Nexen continues to search for a permanent replacement to fill the top job, as well as several other management positions, said Reinhart. “The board has a search committee for CEO…to secure the best possible candidate…They are not driven by any particular timeline here and are following the proper process.”

Canadian operations chief Gary Nieuwenburg also resigned last month and Reinhart was asked when that position would be filled. Once the CEO is selected, “he or she can build a team,” Reinhart said. “That’s a decision of the future CEO and not a decision that needs to be taken at this time.”

Missed production guidance and technical challenges have weighed on the company, and in particular, Long Lake, which “clearly” has been an issue, said Reinhart. Original partner Opti Canada filed for court protection from creditors last summer and later was acquired by China National Offshore Oil Co. (CNOOC), which now owns a 35% stake. Nexen operates and owns 65% of Long Lake.

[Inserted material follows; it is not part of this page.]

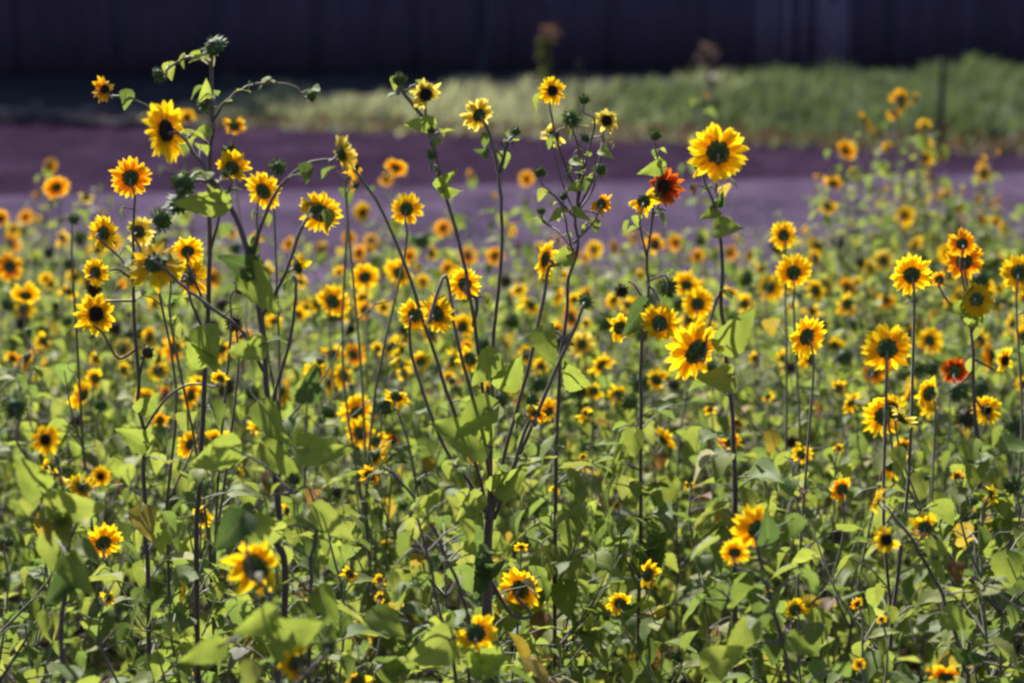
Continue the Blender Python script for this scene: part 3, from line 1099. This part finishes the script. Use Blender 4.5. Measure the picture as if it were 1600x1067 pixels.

However, Nexen appears to have solved funding issues in northeastern British Columbia (BC), where it has about 300,000 net acres, as well as in the Gulf of Mexico (GOM).

Late last year Nexen sold a 40% stake in the properties to a consortium led by Japan’s Inpex Corp. The partnership, in which Nexen would remain the operator, is to develop unconventional gas in the Horn River, Cordova and Liard basins. Nexen began to look for a partner after it doubled its holdings in the area in 2010 (see Daily GPI, July 16, 2010).

“There have been challenges in respect to North American gas supply and therefore price, so one of the key focus items in our partner selection process was to find somebody that had an interest in accessing the global market,” explained Reinhart. Several liquefied natural gas (LNG) export projects are on the drawing board for BC’s west coast (see Daily GPI, Feb. 10). “We wanted a partner that understood that.”

Nexen also was looking “someone with some technical capabilities with the resource and we found that in Inpex…which is actively engaged in two LNG projects and is a financially strong partner. We met virtually all the objectives [with Inpex] to make sure our interest and theirs would be very much aligned with resource development…”

During the final three months of 2011 Nexen started up a nine-well pad in Horn River and “early production results are meeting expectations. Preliminary results indicate initial rates up to 18 MMcf/d per well. We are currently producing at our facility capacity of 50 MMcf/d.” Work also continues on the company’s 18-well pad in the basin “and we remain on-time and on-budget. We anticipate production from this pad will begin in the fourth quarter, in conjunction with an increase in our facility capacity. This is expected to bring our total gross production capacity to 175 MMcf/d.”

Nexen in late November also sealed a partnership agreement for some of GOM leases with CNOOC, its Long Lake partner (see Daily GPI, Dec. 1, 2011). The deal includes a stake in up to six of Nexen’s prospective deepwater exploration wells.

Last year Nexen invested C$2.5 billion in oil and gas activities. It added 73 million boe of proved reserves, which replaced 96% of production. On a proved plus probable basis, reserves increased 8%.

Una Power, senior vice president of corporate planning and business development, has been appointed interim CFO. Nexen also has confirmed Catherine Hughes as executive vice president of international operations, and Alan O’Brien as senior vice president, general counsel and secretary.